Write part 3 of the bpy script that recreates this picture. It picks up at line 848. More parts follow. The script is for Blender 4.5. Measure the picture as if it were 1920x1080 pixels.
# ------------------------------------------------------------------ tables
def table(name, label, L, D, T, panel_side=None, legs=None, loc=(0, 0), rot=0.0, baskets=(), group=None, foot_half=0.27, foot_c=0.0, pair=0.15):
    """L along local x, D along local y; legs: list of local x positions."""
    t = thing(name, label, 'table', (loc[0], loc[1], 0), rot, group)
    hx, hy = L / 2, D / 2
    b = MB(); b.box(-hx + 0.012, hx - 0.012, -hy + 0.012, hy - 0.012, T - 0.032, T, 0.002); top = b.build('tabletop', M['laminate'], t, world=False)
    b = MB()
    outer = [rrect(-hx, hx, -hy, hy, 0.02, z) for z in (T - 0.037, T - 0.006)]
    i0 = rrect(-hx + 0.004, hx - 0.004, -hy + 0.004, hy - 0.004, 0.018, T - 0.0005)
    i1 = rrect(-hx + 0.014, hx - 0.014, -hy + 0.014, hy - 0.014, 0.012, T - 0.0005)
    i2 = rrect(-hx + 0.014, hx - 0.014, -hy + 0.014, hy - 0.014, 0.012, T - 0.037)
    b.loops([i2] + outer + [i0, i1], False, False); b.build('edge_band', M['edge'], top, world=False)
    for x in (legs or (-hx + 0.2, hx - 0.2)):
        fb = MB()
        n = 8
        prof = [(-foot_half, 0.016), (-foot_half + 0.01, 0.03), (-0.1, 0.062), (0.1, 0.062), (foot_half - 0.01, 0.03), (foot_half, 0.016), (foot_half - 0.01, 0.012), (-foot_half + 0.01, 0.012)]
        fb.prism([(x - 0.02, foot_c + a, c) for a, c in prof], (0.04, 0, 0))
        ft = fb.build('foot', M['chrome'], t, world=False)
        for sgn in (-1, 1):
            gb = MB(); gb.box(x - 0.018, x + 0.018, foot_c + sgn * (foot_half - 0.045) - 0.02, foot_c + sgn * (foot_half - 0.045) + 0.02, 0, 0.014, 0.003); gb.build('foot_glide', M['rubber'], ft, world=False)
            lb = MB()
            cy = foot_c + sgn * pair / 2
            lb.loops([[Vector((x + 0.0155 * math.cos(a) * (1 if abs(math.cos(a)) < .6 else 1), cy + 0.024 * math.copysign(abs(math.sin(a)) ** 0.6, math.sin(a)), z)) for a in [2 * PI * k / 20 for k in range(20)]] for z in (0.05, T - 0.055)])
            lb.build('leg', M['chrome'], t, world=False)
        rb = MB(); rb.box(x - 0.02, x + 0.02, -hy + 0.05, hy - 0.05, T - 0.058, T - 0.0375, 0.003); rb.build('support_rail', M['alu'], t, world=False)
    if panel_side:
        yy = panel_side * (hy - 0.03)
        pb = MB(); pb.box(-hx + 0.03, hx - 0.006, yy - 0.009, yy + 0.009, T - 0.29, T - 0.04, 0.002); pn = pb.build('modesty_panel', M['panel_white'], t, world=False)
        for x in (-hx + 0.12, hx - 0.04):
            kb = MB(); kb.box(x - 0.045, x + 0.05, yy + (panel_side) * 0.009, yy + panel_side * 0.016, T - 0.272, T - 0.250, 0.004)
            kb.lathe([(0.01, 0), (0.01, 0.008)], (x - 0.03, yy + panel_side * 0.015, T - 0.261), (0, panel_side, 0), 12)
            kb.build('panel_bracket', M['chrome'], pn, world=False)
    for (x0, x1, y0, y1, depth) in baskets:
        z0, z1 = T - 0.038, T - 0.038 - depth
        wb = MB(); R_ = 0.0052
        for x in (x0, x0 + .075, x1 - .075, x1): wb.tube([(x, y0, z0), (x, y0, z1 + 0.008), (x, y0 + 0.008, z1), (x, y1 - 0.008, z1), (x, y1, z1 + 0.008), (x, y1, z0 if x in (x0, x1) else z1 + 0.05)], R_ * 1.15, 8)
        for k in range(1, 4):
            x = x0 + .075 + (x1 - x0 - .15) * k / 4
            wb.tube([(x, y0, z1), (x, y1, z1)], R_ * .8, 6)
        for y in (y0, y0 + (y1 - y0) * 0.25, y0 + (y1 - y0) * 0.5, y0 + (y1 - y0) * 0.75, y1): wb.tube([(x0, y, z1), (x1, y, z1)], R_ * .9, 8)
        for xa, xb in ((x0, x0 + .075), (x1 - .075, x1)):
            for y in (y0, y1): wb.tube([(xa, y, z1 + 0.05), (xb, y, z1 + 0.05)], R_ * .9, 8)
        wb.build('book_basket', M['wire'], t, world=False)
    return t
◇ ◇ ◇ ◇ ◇
(Task requirements): Word for word, restate all of the data shown above.

(Solution to this exercise):
Write part 3 of the bpy script that recreates this picture. It picks up at line 848. More parts follow. The script is for Blender 4.5. Measure the picture as if it were 1920x1080 pixels.
# ------------------------------------------------------------------ tables
def table(name, label, L, D, T, panel_side=None, legs=None, loc=(0, 0), rot=0.0, baskets=(), group=None, foot_half=0.27, foot_c=0.0, pair=0.15):
    """L along local x, D along local y; legs: list of local x positions."""
    t = thing(name, label, 'table', (loc[0], loc[1], 0), rot, group)
    hx, hy = L / 2, D / 2
    b = MB(); b.box(-hx + 0.012, hx - 0.012, -hy + 0.012, hy - 0.012, T - 0.032, T, 0.002); top = b.build('tabletop', M['laminate'], t, world=False)
    b = MB()
    outer = [rrect(-hx, hx, -hy, hy, 0.02, z) for z in (T - 0.037, T - 0.006)]
    i0 = rrect(-hx + 0.004, hx - 0.004, -hy + 0.004, hy - 0.004, 0.018, T - 0.0005)
    i1 = rrect(-hx + 0.014, hx - 0.014, -hy + 0.014, hy - 0.014, 0.012, T - 0.0005)
    i2 = rrect(-hx + 0.014, hx - 0.014, -hy + 0.014, hy - 0.014, 0.012, T - 0.037)
    b.loops([i2] + outer + [i0, i1], False, False); b.build('edge_band', M['edge'], top, world=False)
    for x in (legs or (-hx + 0.2, hx - 0.2)):
        fb = MB()
        n = 8
        prof = [(-foot_half, 0.016), (-foot_half + 0.01, 0.03), (-0.1, 0.062), (0.1, 0.062), (foot_half - 0.01, 0.03), (foot_half, 0.016), (foot_half - 0.01, 0.012), (-foot_half + 0.01, 0.012)]
        fb.prism([(x - 0.02, foot_c + a, c) for a, c in prof], (0.04, 0, 0))
        ft = fb.build('foot', M['chrome'], t, world=False)
        for sgn in (-1, 1):
            gb = MB(); gb.box(x - 0.018, x + 0.018, foot_c + sgn * (foot_half - 0.045) - 0.02, foot_c + sgn * (foot_half - 0.045) + 0.02, 0, 0.014, 0.003); gb.build('foot_glide', M['rubber'], ft, world=False)
            lb = MB()
            cy = foot_c + sgn * pair / 2
            lb.loops([[Vector((x + 0.0155 * math.cos(a) * (1 if abs(math.cos(a)) < .6 else 1), cy + 0.024 * math.copysign(abs(math.sin(a)) ** 0.6, math.sin(a)), z)) for a in [2 * PI * k / 20 for k in range(20)]] for z in (0.05, T - 0.055)])
            lb.build('leg', M['chrome'], t, world=False)
        rb = MB(); rb.box(x - 0.02, x + 0.02, -hy + 0.05, hy - 0.05, T - 0.058, T - 0.0375, 0.003); rb.build('support_rail', M['alu'], t, world=False)
    if panel_side:
        yy = panel_side * (hy - 0.03)
        pb = MB(); pb.box(-hx + 0.03, hx - 0.006, yy - 0.009, yy + 0.009, T - 0.29, T - 0.04, 0.002); pn = pb.build('modesty_panel', M['panel_white'], t, world=False)
        for x in (-hx + 0.12, hx - 0.04):
            kb = MB(); kb.box(x - 0.045, x + 0.05, yy + (panel_side) * 0.009, yy + panel_side * 0.016, T - 0.272, T - 0.250, 0.004)
            kb.lathe([(0.01, 0), (0.01, 0.008)], (x - 0.03, yy + panel_side * 0.015, T - 0.261), (0, panel_side, 0), 12)
            kb.build('panel_bracket', M['chrome'], pn, world=False)
    for (x0, x1, y0, y1, depth) in baskets:
        z0, z1 = T - 0.038, T - 0.038 - depth
        wb = MB(); R_ = 0.0052
        for x in (x0, x0 + .075, x1 - .075, x1): wb.tube([(x, y0, z0), (x, y0, z1 + 0.008), (x, y0 + 0.008, z1), (x, y1 - 0.008, z1), (x, y1, z1 + 0.008), (x, y1, z0 if x in (x0, x1) else z1 + 0.05)], R_ * 1.15, 8)
        for k in range(1, 4):
            x = x0 + .075 + (x1 - x0 - .15) * k / 4
            wb.tube([(x, y0, z1), (x, y1, z1)], R_ * .8, 6)
        for y in (y0, y0 + (y1 - y0) * 0.25, y0 + (y1 - y0) * 0.5, y0 + (y1 - y0) * 0.75, y1): wb.tube([(x0, y, z1), (x1, y, z1)], R_ * .9, 8)
        for xa, xb in ((x0, x0 + .075), (x1 - .075, x1)):
            for y in (y0, y1): wb.tube([(xa, y, z1 + 0.05), (xb, y, z1 + 0.05)], R_ * .9, 8)
        wb.build('book_basket', M['wire'], t, world=False)
    return t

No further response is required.